Darüber hinaus glauben wir, in und seit Traditionis Custodes ein weiteres retardierendes Element im Kampf um die Unterdrückung der überlieferten Liturgie erkennen zu kön­nen: Die „Abschaffung“ und ein direktes „Verbot“ des Missales der letzten anderthalb Jahrtausende wird offenbar nur noch von einigen Superideologen wie Grillo und Umfeld ernsthaft ins Gespräch gebracht.
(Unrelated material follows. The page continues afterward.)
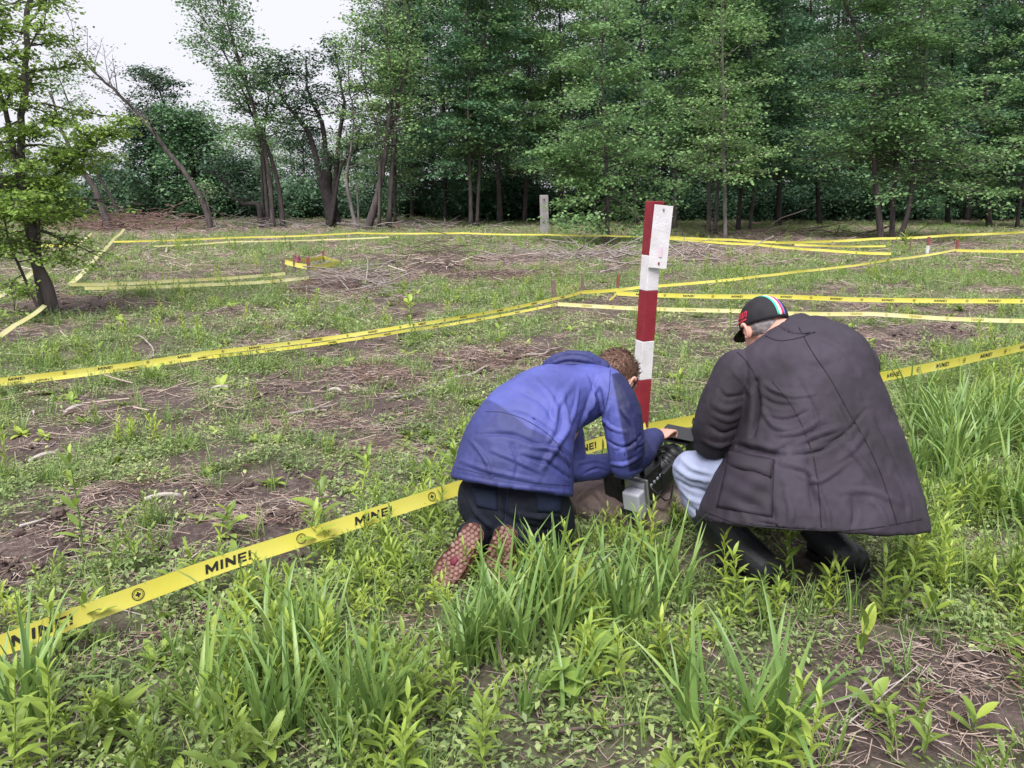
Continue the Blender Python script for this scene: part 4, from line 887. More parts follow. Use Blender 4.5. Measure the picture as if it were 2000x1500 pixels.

Alle anderen, auch diejenigen, die den überlieferten Ritus als schwer erträgliches Hindernis für ihre Modernisierungspläne betrachten, nähern sich inzwischen der Einsicht an, daß es keinen Weg an dem Diktum von Papst Benedikt vorbei gibt, daß das, „was früheren Generationen heilig war, auch uns heilig und groß bleibt; es kann nicht plötzlich rundum verboten oder gar schädlich sein.“ Die Formulierung in TC vom Paulinischen Reformritus als dem „einen Ausdruck der Lex Credendi“ ist das äußerste, was sie riskieren wollen, ohne der Kirche und ihren Institutionen insgesamt, das Papsttum eingeschlossen, die Grundlage ihres irdischen Bestandes zu entziehen.

Es gibt also viele Gründe, warum „Rom“ insgesamt, aber auch die maßgeblichen Leute in der Gottesdienstbehörde, anscheinend bei ihren Versuchen zur Unterdrückung der überlieferten Liturgie (und Lehre, wie man immer wieder hinzufügen muß) ein wenig mehr Mäßigung erkennen lassen. DAs Unternehmen erfordert hohen Aufwand und bringt doch, wenn überhaupt, nur mäßige Erfolge. Von ihrem Kurs grundsätzlich abrücken werden sie zu Lebzeiten des jetzigen Pontifex jedoch keinesfalls, und auch danach, wenn überhaupt, nur widerwillig. Andererseits bieten ihnen die bereits jetzt vorliegenden mehr oder weniger verbindlichen Aussagen und Dokumente des bergoglianischen Lehramtes schon genug Mittel, ihren Kurs der Verweltlichung weiter voranzutreiben. Zur Entwarnung besteht kein Grund.